● **SET TASK**
Line by line, reproduce exactly the beginning of the listing below, ending with the line that contains "struct(MB().box((XL - .3, YB - .3, -.12), (XR" and adding nothing.

● **GIVEN MATERIAL**
§ §

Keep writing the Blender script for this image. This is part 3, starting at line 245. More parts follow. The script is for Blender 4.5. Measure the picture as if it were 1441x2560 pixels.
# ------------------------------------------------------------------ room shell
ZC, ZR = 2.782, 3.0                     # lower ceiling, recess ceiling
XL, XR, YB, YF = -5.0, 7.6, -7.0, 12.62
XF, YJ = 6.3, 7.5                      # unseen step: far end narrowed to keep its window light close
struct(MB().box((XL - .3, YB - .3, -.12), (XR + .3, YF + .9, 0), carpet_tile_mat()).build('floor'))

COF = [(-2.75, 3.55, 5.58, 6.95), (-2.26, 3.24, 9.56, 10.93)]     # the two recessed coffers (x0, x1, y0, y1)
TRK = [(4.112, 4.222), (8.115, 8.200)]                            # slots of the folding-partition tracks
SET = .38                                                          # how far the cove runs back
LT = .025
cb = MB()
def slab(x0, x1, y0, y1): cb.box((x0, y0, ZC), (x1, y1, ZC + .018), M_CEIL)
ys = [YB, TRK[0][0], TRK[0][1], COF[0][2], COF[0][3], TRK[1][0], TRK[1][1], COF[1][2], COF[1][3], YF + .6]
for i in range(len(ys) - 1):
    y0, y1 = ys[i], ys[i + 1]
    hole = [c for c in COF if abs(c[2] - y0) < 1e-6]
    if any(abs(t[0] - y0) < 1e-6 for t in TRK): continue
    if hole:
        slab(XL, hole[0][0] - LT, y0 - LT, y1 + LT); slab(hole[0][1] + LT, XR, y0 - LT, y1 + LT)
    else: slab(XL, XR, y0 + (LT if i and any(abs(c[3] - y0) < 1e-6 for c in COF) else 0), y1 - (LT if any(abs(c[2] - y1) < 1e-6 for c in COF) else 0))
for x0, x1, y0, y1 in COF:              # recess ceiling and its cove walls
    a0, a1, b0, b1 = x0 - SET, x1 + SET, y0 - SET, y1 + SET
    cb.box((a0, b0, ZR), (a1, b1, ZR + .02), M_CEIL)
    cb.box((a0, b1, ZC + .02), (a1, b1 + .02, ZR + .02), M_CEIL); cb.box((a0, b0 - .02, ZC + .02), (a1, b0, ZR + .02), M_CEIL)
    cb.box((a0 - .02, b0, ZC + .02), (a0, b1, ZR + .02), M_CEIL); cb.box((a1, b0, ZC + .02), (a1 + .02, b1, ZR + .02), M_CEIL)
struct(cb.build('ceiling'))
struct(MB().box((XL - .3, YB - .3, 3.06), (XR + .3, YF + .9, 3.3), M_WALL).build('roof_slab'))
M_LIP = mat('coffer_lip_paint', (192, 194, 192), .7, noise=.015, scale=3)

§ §

● **THE REPLY**
Keep writing the Blender script for this image. This is part 3, starting at line 245. More parts follow. The script is for Blender 4.5. Measure the picture as if it were 1441x2560 pixels.
# ------------------------------------------------------------------ room shell
ZC, ZR = 2.782, 3.0                     # lower ceiling, recess ceiling
XL, XR, YB, YF = -5.0, 7.6, -7.0, 12.62
XF, YJ = 6.3, 7.5                      # unseen step: far end narrowed to keep its window light close
struct(MB().box((XL - .3, YB - .3, -.12), (XR + .3, YF + .9, 0), carpet_tile_mat()).build('floor'))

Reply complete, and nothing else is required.